> [Given information]
- - -

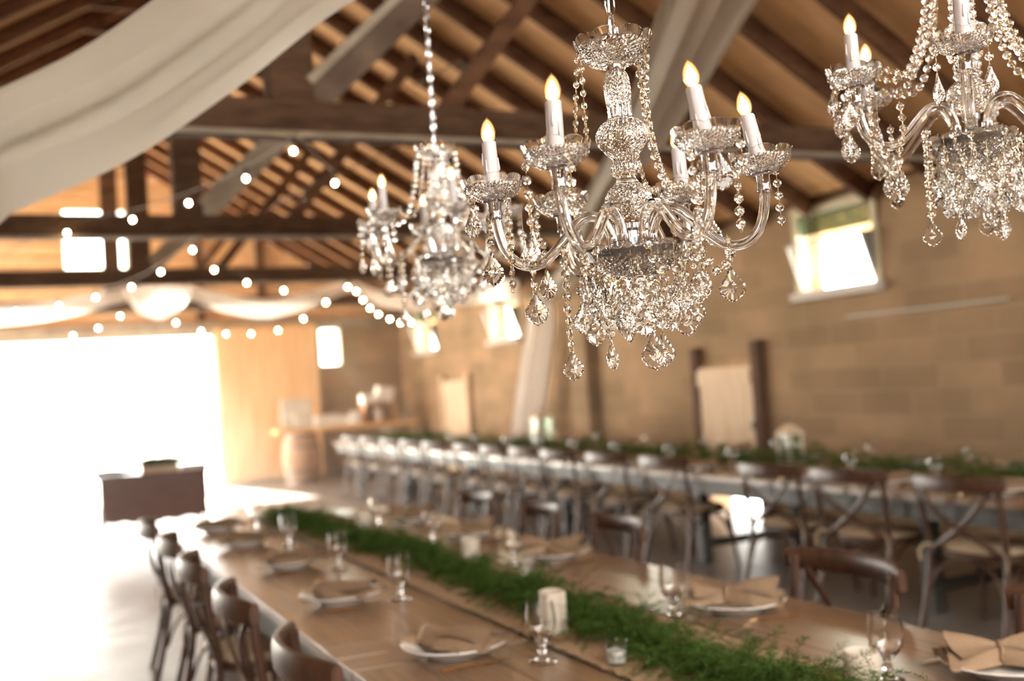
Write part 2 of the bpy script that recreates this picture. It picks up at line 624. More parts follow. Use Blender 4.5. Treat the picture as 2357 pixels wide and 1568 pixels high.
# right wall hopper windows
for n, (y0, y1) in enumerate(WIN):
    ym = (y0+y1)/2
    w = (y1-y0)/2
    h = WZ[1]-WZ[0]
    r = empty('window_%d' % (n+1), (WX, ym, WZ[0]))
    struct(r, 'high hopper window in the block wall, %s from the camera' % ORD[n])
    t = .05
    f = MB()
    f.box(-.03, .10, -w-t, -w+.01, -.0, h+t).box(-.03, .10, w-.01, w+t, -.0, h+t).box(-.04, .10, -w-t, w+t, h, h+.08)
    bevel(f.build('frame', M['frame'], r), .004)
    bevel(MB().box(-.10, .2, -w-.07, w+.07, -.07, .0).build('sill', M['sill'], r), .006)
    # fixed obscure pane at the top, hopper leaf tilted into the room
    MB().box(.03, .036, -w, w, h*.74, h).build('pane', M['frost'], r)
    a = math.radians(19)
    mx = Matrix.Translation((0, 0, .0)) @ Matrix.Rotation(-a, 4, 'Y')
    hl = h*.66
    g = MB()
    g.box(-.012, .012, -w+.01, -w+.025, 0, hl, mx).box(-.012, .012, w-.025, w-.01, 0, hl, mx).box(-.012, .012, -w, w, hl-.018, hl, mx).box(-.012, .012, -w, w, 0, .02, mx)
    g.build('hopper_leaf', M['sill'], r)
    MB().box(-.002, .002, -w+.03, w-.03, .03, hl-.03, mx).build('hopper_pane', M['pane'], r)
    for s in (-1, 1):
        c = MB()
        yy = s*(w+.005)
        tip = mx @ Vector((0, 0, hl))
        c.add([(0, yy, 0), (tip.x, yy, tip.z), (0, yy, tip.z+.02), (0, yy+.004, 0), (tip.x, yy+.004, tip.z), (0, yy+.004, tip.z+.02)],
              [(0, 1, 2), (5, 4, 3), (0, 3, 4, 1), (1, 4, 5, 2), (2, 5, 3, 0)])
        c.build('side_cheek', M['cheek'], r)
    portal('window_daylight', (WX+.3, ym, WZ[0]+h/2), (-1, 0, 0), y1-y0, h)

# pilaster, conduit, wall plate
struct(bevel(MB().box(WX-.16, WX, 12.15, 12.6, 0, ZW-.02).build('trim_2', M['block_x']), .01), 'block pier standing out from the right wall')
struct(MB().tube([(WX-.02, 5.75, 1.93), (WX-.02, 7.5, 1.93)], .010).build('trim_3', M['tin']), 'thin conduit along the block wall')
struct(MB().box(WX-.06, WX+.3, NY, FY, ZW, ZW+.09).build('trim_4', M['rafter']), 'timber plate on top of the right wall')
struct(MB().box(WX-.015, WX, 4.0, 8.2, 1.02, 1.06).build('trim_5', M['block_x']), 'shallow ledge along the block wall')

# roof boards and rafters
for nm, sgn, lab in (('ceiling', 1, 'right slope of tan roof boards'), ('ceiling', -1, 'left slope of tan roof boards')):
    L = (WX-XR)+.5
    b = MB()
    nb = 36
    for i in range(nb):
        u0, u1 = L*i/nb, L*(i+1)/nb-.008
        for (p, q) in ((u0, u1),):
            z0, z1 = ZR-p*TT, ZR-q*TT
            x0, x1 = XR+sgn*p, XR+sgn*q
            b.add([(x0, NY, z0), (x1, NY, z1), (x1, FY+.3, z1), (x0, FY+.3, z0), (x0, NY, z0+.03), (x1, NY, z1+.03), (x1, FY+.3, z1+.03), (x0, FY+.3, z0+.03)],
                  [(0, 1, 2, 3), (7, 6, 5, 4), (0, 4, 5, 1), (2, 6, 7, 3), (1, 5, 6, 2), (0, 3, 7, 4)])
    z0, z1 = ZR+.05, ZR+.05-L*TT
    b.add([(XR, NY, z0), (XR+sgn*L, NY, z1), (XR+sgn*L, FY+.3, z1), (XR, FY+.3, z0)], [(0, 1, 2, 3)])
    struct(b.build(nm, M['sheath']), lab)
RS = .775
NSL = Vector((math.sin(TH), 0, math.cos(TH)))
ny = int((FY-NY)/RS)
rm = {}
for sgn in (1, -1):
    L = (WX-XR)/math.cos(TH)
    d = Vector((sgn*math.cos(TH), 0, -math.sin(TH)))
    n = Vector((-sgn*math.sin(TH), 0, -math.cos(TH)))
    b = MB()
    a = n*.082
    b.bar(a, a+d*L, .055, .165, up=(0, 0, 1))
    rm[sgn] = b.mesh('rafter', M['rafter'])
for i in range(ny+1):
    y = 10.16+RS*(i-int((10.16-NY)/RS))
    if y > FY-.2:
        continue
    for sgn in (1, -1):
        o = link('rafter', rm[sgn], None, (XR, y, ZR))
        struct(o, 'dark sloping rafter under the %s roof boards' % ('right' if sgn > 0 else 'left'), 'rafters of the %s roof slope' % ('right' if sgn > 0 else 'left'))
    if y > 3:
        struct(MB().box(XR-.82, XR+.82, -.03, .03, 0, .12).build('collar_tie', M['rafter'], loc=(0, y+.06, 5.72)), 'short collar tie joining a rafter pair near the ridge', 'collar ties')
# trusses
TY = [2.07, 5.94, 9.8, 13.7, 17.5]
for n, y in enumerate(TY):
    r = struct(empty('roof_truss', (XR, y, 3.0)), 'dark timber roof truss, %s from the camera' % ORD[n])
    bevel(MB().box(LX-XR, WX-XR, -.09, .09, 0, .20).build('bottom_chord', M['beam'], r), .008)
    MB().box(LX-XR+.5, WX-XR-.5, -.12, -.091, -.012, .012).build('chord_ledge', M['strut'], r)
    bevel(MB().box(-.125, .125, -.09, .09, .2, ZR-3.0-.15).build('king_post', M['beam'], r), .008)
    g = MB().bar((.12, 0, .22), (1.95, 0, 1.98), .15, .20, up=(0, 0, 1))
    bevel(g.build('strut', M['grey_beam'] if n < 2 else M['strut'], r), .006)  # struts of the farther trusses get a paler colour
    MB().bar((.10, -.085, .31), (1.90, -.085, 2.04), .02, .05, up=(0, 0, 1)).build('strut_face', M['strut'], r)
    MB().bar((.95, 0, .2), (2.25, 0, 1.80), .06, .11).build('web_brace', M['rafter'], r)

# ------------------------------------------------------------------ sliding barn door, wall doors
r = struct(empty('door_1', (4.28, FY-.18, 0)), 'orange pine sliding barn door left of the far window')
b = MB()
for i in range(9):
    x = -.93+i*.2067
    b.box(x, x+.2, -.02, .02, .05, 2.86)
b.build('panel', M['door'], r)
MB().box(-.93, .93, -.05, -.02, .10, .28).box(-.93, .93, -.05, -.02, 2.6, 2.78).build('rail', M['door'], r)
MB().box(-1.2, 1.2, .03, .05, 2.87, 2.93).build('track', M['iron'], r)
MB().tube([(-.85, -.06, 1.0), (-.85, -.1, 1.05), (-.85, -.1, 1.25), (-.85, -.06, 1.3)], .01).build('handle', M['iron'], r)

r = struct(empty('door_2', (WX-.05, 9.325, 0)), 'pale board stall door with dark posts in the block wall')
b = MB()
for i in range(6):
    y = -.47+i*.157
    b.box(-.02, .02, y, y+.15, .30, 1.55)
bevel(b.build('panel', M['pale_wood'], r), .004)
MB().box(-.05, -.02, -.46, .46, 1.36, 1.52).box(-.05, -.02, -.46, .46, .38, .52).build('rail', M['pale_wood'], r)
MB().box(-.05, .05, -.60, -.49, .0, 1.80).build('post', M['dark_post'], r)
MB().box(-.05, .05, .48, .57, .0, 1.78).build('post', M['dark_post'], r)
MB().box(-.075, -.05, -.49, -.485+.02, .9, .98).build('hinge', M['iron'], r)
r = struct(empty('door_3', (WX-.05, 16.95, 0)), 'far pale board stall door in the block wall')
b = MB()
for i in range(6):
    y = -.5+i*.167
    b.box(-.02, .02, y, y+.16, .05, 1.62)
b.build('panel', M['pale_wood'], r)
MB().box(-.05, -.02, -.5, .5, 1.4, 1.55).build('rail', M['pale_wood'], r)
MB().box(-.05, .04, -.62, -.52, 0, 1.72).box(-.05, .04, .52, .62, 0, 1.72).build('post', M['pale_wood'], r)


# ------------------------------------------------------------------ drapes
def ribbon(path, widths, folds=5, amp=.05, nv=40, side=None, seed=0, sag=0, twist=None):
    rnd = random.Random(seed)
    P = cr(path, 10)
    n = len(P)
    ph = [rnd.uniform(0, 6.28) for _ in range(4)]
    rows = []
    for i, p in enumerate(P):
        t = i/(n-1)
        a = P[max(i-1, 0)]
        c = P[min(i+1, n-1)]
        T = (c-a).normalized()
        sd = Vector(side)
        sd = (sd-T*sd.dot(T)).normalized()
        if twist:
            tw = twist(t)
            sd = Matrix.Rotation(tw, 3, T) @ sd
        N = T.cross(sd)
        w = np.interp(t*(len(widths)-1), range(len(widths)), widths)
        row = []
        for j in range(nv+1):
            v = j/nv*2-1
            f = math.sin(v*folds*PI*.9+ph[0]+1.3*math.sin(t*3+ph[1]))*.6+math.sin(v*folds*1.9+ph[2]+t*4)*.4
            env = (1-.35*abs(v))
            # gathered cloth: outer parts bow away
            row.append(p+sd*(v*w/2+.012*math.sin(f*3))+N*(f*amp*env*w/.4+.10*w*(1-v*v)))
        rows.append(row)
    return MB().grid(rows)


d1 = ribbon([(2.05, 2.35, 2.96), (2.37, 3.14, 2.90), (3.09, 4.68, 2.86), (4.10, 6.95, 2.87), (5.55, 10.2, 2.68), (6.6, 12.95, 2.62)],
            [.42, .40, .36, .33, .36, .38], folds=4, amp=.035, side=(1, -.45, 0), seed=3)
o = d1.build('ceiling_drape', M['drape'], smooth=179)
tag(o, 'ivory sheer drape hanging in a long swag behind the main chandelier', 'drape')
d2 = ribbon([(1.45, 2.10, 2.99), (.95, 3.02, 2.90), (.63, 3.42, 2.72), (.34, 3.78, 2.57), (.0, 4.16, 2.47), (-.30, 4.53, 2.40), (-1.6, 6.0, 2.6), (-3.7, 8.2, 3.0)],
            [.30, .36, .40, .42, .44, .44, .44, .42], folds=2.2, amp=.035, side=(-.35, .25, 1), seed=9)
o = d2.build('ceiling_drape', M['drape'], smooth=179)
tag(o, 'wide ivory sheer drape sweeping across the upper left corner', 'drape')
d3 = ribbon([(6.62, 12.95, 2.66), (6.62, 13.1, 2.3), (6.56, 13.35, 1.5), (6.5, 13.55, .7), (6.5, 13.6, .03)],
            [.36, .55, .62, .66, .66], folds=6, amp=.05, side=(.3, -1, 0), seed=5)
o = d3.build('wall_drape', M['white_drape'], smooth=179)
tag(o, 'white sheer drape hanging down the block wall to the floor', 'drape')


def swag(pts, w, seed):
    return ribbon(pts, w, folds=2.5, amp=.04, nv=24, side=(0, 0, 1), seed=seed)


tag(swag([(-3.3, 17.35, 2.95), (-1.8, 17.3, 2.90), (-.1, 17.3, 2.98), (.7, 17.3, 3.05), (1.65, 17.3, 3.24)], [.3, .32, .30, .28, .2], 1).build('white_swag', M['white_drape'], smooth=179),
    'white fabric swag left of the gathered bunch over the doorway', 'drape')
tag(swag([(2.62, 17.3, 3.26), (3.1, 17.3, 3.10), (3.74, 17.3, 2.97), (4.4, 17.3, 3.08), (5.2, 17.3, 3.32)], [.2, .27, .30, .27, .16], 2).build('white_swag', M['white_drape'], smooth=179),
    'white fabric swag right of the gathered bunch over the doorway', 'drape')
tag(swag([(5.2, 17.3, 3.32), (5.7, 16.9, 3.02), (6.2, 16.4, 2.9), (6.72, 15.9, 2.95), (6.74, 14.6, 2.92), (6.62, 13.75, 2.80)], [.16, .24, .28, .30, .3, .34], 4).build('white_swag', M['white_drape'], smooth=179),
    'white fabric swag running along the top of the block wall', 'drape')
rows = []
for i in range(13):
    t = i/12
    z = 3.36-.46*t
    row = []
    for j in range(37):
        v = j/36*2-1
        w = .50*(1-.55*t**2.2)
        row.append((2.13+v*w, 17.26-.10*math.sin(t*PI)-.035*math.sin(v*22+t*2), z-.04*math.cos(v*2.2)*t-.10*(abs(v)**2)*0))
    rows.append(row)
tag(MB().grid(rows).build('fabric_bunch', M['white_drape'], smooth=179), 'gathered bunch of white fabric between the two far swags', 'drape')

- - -

> [What to produce]
Omitting all pictures, restate exactly the lines of the material from its start through the line that contains "0), y1-y0, h)".

> [Full solution]
Write part 2 of the bpy script that recreates this picture. It picks up at line 624. More parts follow. Use Blender 4.5. Treat the picture as 2357 pixels wide and 1568 pixels high.
# right wall hopper windows
for n, (y0, y1) in enumerate(WIN):
    ym = (y0+y1)/2
    w = (y1-y0)/2
    h = WZ[1]-WZ[0]
    r = empty('window_%d' % (n+1), (WX, ym, WZ[0]))
    struct(r, 'high hopper window in the block wall, %s from the camera' % ORD[n])
    t = .05
    f = MB()
    f.box(-.03, .10, -w-t, -w+.01, -.0, h+t).box(-.03, .10, w-.01, w+t, -.0, h+t).box(-.04, .10, -w-t, w+t, h, h+.08)
    bevel(f.build('frame', M['frame'], r), .004)
    bevel(MB().box(-.10, .2, -w-.07, w+.07, -.07, .0).build('sill', M['sill'], r), .006)
    # fixed obscure pane at the top, hopper leaf tilted into the room
    MB().box(.03, .036, -w, w, h*.74, h).build('pane', M['frost'], r)
    a = math.radians(19)
    mx = Matrix.Translation((0, 0, .0)) @ Matrix.Rotation(-a, 4, 'Y')
    hl = h*.66
    g = MB()
    g.box(-.012, .012, -w+.01, -w+.025, 0, hl, mx).box(-.012, .012, w-.025, w-.01, 0, hl, mx).box(-.012, .012, -w, w, hl-.018, hl, mx).box(-.012, .012, -w, w, 0, .02, mx)
    g.build('hopper_leaf', M['sill'], r)
    MB().box(-.002, .002, -w+.03, w-.03, .03, hl-.03, mx).build('hopper_pane', M['pane'], r)
    for s in (-1, 1):
        c = MB()
        yy = s*(w+.005)
        tip = mx @ Vector((0, 0, hl))
        c.add([(0, yy, 0), (tip.x, yy, tip.z), (0, yy, tip.z+.02), (0, yy+.004, 0), (tip.x, yy+.004, tip.z), (0, yy+.004, tip.z+.02)],
              [(0, 1, 2), (5, 4, 3), (0, 3, 4, 1), (1, 4, 5, 2), (2, 5, 3, 0)])
        c.build('side_cheek', M['cheek'], r)
    portal('window_daylight', (WX+.3, ym, WZ[0]+h/2), (-1, 0, 0), y1-y0, h)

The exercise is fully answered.